═════ Data ═════

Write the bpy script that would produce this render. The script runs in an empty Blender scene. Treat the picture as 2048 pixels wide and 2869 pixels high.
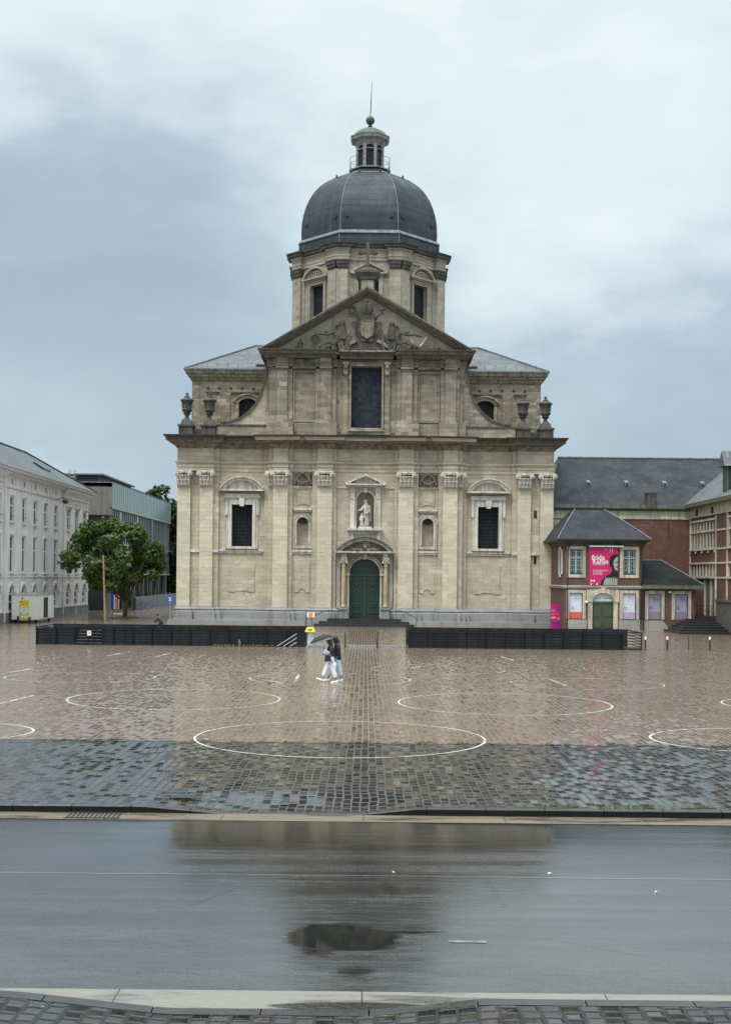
import bpy, math, random
from mathutils import Vector, Matrix
R = math.radians
random.seed(7)
sc = bpy.context.scene
COL = sc.collection
F = 3300.0           # focal length in photo pixels
HZ, CX = 1615.0, 1024.0   # horizon row and axis column of the photograph
CAMZ = 4.0

def at(px, py, Y):
    """photo pixel -> world (X, Z) on the plane at distance Y (takes out the 0.57 degree roll)"""
    xr, yr = px - CX, py - HZ
    return ((xr + .01*yr)*Y/F, CAMZ - (yr - .01*xr)*Y/F)
def gnd(px, py, z=0.0):
    """photo pixel -> world (X, Y) on the ground of height z"""
    xr, yr = px - CX, py - HZ
    Y = (CAMZ - z)*F/(yr - .01*xr)
    return ((xr + .01*yr)*Y/F, Y)

# ------------------------------------------------------------------ mesh helper
class MB:
    def __init__(s): s.v = []; s.f = []; s.m = []; s.mi = 0
    def add(s, vs, fs):
        b = len(s.v); s.v += [tuple(p) for p in vs]
        for f in fs: s.f.append([b+i for i in f]); s.m.append(s.mi)
        return s
    def box(s, x0, x1, y0, y1, z0, z1):
        return s.add([(x0,y0,z0),(x1,y0,z0),(x1,y1,z0),(x0,y1,z0),(x0,y0,z1),(x1,y0,z1),(x1,y1,z1),(x0,y1,z1)],
              [(0,3,2,1),(4,5,6,7),(0,1,5,4),(1,2,6,5),(2,3,7,6),(3,0,4,7)])
    def frustum(s, a, b):   # a, b = (x0,x1,y0,y1,z)
        vs = []
        for (x0,x1,y0,y1,z) in (a, b): vs += [(x0,y0,z),(x1,y0,z),(x1,y1,z),(x0,y1,z)]
        return s.add(vs, [(0,3,2,1),(4,5,6,7),(0,1,5,4),(1,2,6,5),(2,3,7,6),(3,0,4,7)])
    def prism(s, poly, a, b, plane='xz'):
        n = len(poly)
        if plane == 'xz': g = lambda p, t: (p[0], t, p[1])
        elif plane == 'xy': g = lambda p, t: (p[0], p[1], t)
        else: g = lambda p, t: (t, p[0], p[1])
        vs = [g(p, a) for p in poly] + [g(p, b) for p in poly]
        fs = [list(range(n)), list(range(2*n-1, n-1, -1))]
        fs += [(i, n+i, n+(i+1) % n, (i+1) % n) for i in range(n)]
        return s.add(vs, fs)
    def band(s, inner, outer, y0, y1):
        """closed-profile strip between two open (x,z) polylines, extruded y0..y1"""
        n = len(inner); vs = []
        for p in inner: vs += [(p[0], y0, p[1]), (p[0], y1, p[1])]
        for p in outer: vs += [(p[0], y0, p[1]), (p[0], y1, p[1])]
        fs = []; o = 2*n
        for i in range(n-1):
            fs += [(2*i, 2*i+2, o+2*i+2, o+2*i), (2*i+1, o+2*i+1, o+2*i+3, 2*i+3), (2*i, 2*i+1, 2*i+3, 2*i+2), (o+2*i, o+2*i+2, o+2*i+3, o+2*i+1)]
        fs += [(0, o, o+1, 1), (2*n-2, 2*n-1, o+2*n-1, o+2*n-2)]
        return s.add(vs, fs)
    def rev(s, cx, cy, prof, n=16, ph=0.0, cap=True):
        vs = []; fs = []
        for (r, z) in prof:
            for k in range(n):
                a = ph + 2*math.pi*k/n; vs.append((cx + r*math.cos(a), cy + r*math.sin(a), z))
        for j in range(len(prof)-1):
            for k in range(n):
                fs.append((j*n+k, j*n+(k+1) % n, (j+1)*n+(k+1) % n, (j+1)*n+k))
        if cap:
            fs.append(list(range(n-1, -1, -1))); fs.append([(len(prof)-1)*n+k for k in range(n)])
        return s.add(vs, fs)
    def tube(s, pts, rad, n=8):
        pts = [Vector(p) for p in pts]
        if not isinstance(rad, (list, tuple)): rad = [rad]*len(pts)
        vs = []; fs = []; prev = None
        for i, p in enumerate(pts):
            d = (pts[min(i+1, len(pts)-1)] - pts[max(i-1, 0)]).normalized()
            ref = Vector((0, 0, 1)) if abs(d.z) < .9 else Vector((1, 0, 0))
            if prev is not None and prev.cross(d).length > .05: ref = prev
            a = d.cross(ref).normalized(); b = a.cross(d).normalized(); prev = b
            for k in range(n):
                t = 2*math.pi*k/n; q = p + (a*math.cos(t) + b*math.sin(t))*rad[i]; vs.append(tuple(q))
        for j in range(len(pts)-1):
            for k in range(n): fs.append((j*n+k, j*n+(k+1) % n, (j+1)*n+(k+1) % n, (j+1)*n+k))
        fs.append(list(range(n-1, -1, -1))); fs.append([(len(pts)-1)*n+k for k in range(n)])
        return s.add(vs, fs)
    def ball(s, c, r, n=10, m=7):
        if not isinstance(r, (list, tuple)): r = (r, r, r)
        vs = [(c[0], c[1], c[2]-r[2])]; fs = []
        for j in range(1, m):
            t = -math.pi/2 + math.pi*j/m
            for k in range(n):
                a = 2*math.pi*k/n
                vs.append((c[0]+r[0]*math.cos(t)*math.cos(a), c[1]+r[1]*math.cos(t)*math.sin(a), c[2]+r[2]*math.sin(t)))
        vs.append((c[0], c[1], c[2]+r[2])); e = len(vs)-1
        for k in range(n):
            fs.append((0, 1+(k+1) % n, 1+k)); fs.append((e, e-n+k, e-n+(k+1) % n))
            for j in range(m-2): fs.append((1+j*n+k, 1+j*n+(k+1) % n, 1+(j+1)*n+(k+1) % n, 1+(j+1)*n+k))
        return s.add(vs, fs)
    def mould(s, plan, prof):
        """sweep a profile of (outward, z) along a plan polyline (outward is to the right of travel, i.e. -y for travel in +x)"""
        P = [Vector(p) for p in plan]; n = len(P); mit = []
        for i in range(n):
            ns = []
            for a, b in ((i-1, i), (i, i+1)):
                if a >= 0 and b < n:
                    d = (P[b]-P[a]).normalized(); ns.append(Vector((d.y, -d.x)))
            if len(ns) == 2: m = (ns[0]+ns[1])/(1+ns[0].dot(ns[1]))
            else: m = ns[0]
            mit.append(m)
        vs = []; fs = []; k = len(prof)
        for i in range(n):
            for (o, z) in prof: vs.append((P[i].x+mit[i].x*o, P[i].y+mit[i].y*o, z))
        for i in range(n-1):
            for j in range(k-1): fs.append((i*k+j, (i+1)*k+j, (i+1)*k+j+1, i*k+j+1))
        return s.add(vs, fs)
    def wall(s, x0, x1, z0, z1, y, holes=(), depth=.3):
        xs = sorted({x0, x1, *[h[0] for h in holes], *[h[1] for h in holes]}); xs = [x for x in xs if x0 <= x <= x1]
        zs = sorted({z0, z1, *[h[2] for h in holes], *[h[3] for h in holes]}); zs = [z for z in zs if z0 <= z <= z1]
        for a, b in zip(xs, xs[1:]):
            for c, d in zip(zs, zs[1:]):
                mx, mz = (a+b)/2, (c+d)/2
                if any(h[0] < mx < h[1] and h[2] < mz < h[3] for h in holes): continue
                s.add([(a,y,c),(b,y,c),(b,y,d),(a,y,d)], [(0,1,2,3)])
        for (a, b, c, d) in [h[:4] for h in holes]:
            e = y+depth
            s.add([(a,y,c),(b,y,c),(b,y,d),(a,y,d),(a,e,c),(b,e,c),(b,e,d),(a,e,d)], [(0,4,5,1),(1,5,6,2),(2,6,7,3),(3,7,4,0)])
        return s
    def archfill(s, cx, hw, zs, rise, ztop, y, depth, n=14):
        """closes the corners between a flat-topped opening and its arch"""
        pts = arc(cx, hw, zs, rise, n)
        for a, b in zip(pts, pts[1:]):
            s.add([(a[0],y,a[1]),(b[0],y,b[1]),(b[0],y,ztop),(a[0],y,ztop),(a[0],y+depth,a[1]),(b[0],y+depth,b[1])], [(0,1,2,3),(0,4,5,1)])
        return s
    def build(s, name, mats, parent=None, smooth=None):
        me = bpy.data.meshes.new(name); me.from_pydata(s.v, [], s.f)
        if not isinstance(mats, (list, tuple)): mats = [mats]
        for m in mats: me.materials.append(m)
        if any(s.m): me.polygons.foreach_set('material_index', s.m)
        import bmesh
        bm = bmesh.new(); bm.from_mesh(me); bmesh.ops.recalc_face_normals(bm, faces=bm.faces[:]); bm.to_mesh(me); bm.free()
        if smooth:
            me.polygons.foreach_set('use_smooth', [True]*len(me.polygons)); me.set_sharp_from_angle(angle=R(smooth))
        me.update()
        o = bpy.data.objects.new(name, me); COL.objects.link(o)
        if parent: o.parent = parent
        return o

def arc(cx, hw, zs, rise, n=14, a0=math.pi, a1=0.0):
    return [(cx+hw*math.cos(a0+(a1-a0)*i/n), zs+rise*math.sin(a0+(a1-a0)*i/n)) for i in range(n+1)]
def seg(cx, hw, z0, rise, n=14):
    """segmental (flat circular) arc through (cx-hw,z0), (cx,z0+rise), (cx+hw,z0)"""
    r = (hw*hw+rise*rise)/(2*rise); t = math.asin(min(1, hw/r))
    return [(cx+r*math.sin(-t+2*t*i/n), z0+rise-r+r*math.cos(-t+2*t*i/n)) for i in range(n+1)]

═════

◆ Short task: Repeat the lines exactly as they stand, from the opening line of the data through the line with "return ((xr + .01*yr)*Y/F, Y)". Pictures stay out of the copy.

◆ Exercise output:
Write the bpy script that would produce this render. The script runs in an empty Blender scene. Treat the picture as 2048 pixels wide and 2869 pixels high.
import bpy, math, random
from mathutils import Vector, Matrix
R = math.radians
random.seed(7)
sc = bpy.context.scene
COL = sc.collection
F = 3300.0           # focal length in photo pixels
HZ, CX = 1615.0, 1024.0   # horizon row and axis column of the photograph
CAMZ = 4.0

def at(px, py, Y):
    """photo pixel -> world (X, Z) on the plane at distance Y (takes out the 0.57 degree roll)"""
    xr, yr = px - CX, py - HZ
    return ((xr + .01*yr)*Y/F, CAMZ - (yr - .01*xr)*Y/F)
def gnd(px, py, z=0.0):
    """photo pixel -> world (X, Y) on the ground of height z"""
    xr, yr = px - CX, py - HZ
    Y = (CAMZ - z)*F/(yr - .01*xr)
    return ((xr + .01*yr)*Y/F, Y)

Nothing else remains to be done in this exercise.